Task goal » Give the data again exactly, from its opening line through the line in which "nail(lower, 119, 300, .902, 3.2, 3.2, 0)" appears.

Given material »

# # #

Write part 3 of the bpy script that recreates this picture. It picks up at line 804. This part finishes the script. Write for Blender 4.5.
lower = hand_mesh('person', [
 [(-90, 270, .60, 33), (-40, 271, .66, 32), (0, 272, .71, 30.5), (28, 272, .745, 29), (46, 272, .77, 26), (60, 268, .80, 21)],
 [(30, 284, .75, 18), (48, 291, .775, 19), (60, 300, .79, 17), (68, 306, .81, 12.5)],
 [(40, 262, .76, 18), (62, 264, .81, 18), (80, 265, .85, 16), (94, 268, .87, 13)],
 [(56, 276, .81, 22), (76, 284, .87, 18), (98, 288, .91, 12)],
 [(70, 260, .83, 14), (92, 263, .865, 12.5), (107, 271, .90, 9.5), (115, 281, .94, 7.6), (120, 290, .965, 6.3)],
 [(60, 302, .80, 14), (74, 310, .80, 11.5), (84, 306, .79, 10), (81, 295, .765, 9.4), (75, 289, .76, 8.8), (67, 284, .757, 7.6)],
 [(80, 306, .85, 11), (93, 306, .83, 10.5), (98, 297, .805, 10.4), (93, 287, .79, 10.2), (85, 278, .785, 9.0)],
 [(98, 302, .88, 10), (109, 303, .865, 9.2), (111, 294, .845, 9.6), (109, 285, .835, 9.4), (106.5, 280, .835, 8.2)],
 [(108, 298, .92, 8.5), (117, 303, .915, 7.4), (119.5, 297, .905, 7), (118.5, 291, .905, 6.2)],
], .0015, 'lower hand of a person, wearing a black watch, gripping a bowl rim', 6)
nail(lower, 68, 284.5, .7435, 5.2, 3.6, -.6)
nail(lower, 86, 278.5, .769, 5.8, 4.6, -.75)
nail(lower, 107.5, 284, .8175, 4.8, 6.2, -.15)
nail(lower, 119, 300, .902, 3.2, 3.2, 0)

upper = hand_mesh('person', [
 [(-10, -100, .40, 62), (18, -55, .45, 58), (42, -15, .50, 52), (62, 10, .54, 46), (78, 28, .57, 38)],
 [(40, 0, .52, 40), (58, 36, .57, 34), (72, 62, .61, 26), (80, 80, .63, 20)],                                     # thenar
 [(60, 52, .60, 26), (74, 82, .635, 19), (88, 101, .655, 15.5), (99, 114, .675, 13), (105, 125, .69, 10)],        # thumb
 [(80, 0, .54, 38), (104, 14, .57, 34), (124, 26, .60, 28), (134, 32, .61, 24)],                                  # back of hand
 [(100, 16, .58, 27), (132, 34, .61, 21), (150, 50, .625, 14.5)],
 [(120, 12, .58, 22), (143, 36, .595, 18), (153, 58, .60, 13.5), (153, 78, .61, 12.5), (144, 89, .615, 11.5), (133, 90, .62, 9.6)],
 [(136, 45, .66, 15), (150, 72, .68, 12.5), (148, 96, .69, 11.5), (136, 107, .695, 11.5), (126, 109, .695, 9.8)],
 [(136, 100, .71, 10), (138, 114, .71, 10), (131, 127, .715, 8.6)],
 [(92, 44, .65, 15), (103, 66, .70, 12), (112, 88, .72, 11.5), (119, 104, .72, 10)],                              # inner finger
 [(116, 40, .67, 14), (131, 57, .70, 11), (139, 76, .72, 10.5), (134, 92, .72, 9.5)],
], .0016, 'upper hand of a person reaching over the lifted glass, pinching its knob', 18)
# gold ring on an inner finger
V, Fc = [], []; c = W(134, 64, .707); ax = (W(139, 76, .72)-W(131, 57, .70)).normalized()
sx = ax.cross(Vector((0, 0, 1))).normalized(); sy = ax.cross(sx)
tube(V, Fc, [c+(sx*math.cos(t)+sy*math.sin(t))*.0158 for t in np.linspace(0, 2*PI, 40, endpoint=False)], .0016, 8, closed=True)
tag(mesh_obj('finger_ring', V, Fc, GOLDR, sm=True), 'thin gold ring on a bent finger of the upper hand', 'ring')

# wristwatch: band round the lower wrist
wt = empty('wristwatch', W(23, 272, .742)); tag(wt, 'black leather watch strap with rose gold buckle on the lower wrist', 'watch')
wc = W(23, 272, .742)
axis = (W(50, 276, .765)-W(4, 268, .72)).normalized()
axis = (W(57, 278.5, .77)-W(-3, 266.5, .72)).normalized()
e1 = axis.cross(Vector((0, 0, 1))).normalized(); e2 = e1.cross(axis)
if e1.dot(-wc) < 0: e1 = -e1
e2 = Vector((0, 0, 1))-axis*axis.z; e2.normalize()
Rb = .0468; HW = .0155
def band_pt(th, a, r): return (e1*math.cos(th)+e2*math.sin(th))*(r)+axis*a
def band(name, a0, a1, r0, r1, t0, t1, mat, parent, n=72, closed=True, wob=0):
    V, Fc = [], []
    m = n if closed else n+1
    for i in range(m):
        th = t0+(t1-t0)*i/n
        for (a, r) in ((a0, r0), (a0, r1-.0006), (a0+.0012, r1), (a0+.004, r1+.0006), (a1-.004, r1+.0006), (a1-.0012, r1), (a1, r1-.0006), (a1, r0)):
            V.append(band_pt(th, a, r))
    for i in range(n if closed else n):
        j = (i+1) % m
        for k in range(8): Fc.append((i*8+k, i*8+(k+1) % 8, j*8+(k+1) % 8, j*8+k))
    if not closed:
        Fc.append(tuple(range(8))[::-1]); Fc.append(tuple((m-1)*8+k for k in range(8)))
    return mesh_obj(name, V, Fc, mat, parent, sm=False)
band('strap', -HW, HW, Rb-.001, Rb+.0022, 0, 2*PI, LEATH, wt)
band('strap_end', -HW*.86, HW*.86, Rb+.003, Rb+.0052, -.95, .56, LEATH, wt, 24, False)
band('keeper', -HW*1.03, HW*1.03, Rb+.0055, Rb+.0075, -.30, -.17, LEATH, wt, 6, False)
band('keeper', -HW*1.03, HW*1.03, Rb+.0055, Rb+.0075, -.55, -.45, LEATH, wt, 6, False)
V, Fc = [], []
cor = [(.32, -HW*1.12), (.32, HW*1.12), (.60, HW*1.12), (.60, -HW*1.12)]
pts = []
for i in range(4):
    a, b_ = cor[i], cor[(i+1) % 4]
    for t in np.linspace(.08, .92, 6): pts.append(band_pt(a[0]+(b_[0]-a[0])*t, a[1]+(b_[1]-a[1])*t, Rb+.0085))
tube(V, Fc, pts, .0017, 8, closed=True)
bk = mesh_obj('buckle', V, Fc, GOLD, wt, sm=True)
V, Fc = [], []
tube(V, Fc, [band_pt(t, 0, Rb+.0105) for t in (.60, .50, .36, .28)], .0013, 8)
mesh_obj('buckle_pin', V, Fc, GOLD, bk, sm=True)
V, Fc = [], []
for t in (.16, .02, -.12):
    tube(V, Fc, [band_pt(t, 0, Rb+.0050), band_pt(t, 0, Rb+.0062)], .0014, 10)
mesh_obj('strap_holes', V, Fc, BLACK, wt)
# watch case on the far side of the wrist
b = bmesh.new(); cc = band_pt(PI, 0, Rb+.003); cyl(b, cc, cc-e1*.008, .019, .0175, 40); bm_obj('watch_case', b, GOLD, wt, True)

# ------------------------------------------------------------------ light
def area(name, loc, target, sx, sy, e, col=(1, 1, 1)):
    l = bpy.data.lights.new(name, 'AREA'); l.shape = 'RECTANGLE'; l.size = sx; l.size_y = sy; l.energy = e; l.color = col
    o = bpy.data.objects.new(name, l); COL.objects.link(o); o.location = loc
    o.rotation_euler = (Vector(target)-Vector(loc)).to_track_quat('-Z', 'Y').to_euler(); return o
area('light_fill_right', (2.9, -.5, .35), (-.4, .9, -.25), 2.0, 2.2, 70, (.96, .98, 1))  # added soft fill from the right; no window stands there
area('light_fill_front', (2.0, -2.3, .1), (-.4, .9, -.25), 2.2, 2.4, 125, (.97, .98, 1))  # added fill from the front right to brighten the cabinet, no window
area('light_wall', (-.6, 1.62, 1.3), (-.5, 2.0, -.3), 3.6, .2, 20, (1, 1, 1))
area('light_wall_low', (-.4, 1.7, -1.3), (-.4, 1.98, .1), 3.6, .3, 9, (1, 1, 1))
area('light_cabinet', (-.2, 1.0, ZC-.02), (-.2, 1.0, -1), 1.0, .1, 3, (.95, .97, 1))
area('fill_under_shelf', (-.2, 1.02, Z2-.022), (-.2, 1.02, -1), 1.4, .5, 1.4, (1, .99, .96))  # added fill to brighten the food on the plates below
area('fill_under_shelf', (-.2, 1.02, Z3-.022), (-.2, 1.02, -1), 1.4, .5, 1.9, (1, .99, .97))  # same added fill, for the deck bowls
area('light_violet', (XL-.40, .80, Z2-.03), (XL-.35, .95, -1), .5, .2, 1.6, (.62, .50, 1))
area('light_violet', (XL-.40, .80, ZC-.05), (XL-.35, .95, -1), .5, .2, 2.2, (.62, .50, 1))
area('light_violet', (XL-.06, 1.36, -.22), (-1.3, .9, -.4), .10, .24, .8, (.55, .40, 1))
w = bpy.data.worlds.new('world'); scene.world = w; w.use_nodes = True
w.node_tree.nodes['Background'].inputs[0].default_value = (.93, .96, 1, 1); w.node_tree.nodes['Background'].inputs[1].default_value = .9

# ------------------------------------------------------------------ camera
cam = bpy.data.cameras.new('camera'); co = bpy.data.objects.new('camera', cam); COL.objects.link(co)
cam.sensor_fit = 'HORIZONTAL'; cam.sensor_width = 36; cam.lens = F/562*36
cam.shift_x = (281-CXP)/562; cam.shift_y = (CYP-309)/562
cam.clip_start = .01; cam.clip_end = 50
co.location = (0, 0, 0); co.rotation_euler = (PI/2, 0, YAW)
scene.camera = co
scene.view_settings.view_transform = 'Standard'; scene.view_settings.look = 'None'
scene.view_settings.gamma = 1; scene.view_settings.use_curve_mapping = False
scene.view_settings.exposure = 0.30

# # #

Task response »
Write part 3 of the bpy script that recreates this picture. It picks up at line 804. This part finishes the script. Write for Blender 4.5.
lower = hand_mesh('person', [
 [(-90, 270, .60, 33), (-40, 271, .66, 32), (0, 272, .71, 30.5), (28, 272, .745, 29), (46, 272, .77, 26), (60, 268, .80, 21)],
 [(30, 284, .75, 18), (48, 291, .775, 19), (60, 300, .79, 17), (68, 306, .81, 12.5)],
 [(40, 262, .76, 18), (62, 264, .81, 18), (80, 265, .85, 16), (94, 268, .87, 13)],
 [(56, 276, .81, 22), (76, 284, .87, 18), (98, 288, .91, 12)],
 [(70, 260, .83, 14), (92, 263, .865, 12.5), (107, 271, .90, 9.5), (115, 281, .94, 7.6), (120, 290, .965, 6.3)],
 [(60, 302, .80, 14), (74, 310, .80, 11.5), (84, 306, .79, 10), (81, 295, .765, 9.4), (75, 289, .76, 8.8), (67, 284, .757, 7.6)],
 [(80, 306, .85, 11), (93, 306, .83, 10.5), (98, 297, .805, 10.4), (93, 287, .79, 10.2), (85, 278, .785, 9.0)],
 [(98, 302, .88, 10), (109, 303, .865, 9.2), (111, 294, .845, 9.6), (109, 285, .835, 9.4), (106.5, 280, .835, 8.2)],
 [(108, 298, .92, 8.5), (117, 303, .915, 7.4), (119.5, 297, .905, 7), (118.5, 291, .905, 6.2)],
], .0015, 'lower hand of a person, wearing a black watch, gripping a bowl rim', 6)
nail(lower, 68, 284.5, .7435, 5.2, 3.6, -.6)
nail(lower, 86, 278.5, .769, 5.8, 4.6, -.75)
nail(lower, 107.5, 284, .8175, 4.8, 6.2, -.15)
nail(lower, 119, 300, .902, 3.2, 3.2, 0)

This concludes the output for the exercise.